- From: John Daggett <jdaggett@mozilla.com>
- Date: Tue, 2 Oct 2012 23:49:22 -0700 (PDT)
- To: www-style@w3.org
fantasai wrote:
> Variation A is the one in the draft. It looks like this:
>
> @font-feature-values Mars Serif {
> @styleset alt-g 1,
> curly-quotes 3,
> code 4 5;
> @styleset dumb 25;
> @swash swishy 3 5;
> }
>
> Variation B uses a syntax similar to standard rule sets:
>
> @font-feature-values Mars Serif {
> styleset { alt-g: 1;
> curly-quotes: 3;
> code: 4 5; }
> styleset { dumb: 25; }
> swash { swishy: 3 5; }
> }
>
> The primary benefit of Variation A is that it's slightly more
> compact, since it doesn't use curly braces.
>
> The primary benefit of Variation B is that the cascading behavior of
> the name bindings behaves exactly as you would expect from the
> syntax: exactly as if the feature type were an element type
> selector, and the name declarations were property declarations.

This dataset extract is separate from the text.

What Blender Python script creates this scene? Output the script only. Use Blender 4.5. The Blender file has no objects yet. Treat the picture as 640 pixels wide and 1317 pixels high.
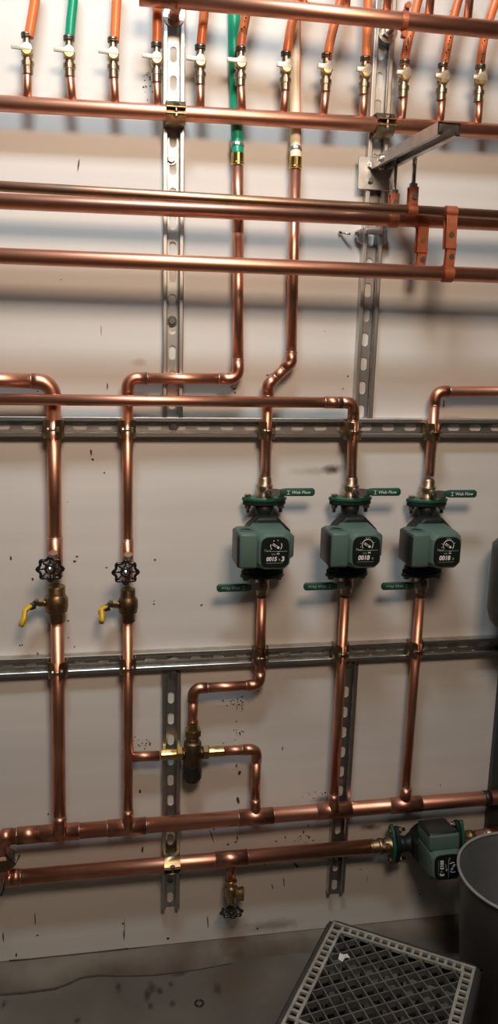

The primary motivation behind variation A is not just compactness but
having a syntax that's very distinct from normal property rules.
Variation B looks like a bunch of property rules, authors would easily
mistake it for a set of properties (e.g. 'alt-g', 'code') that apply
to specific elements (e.g. 'styleset', 'swash').
That said, I'm not strongly opposed to B but I would like to resolve
on this and not bikeshed on this again later.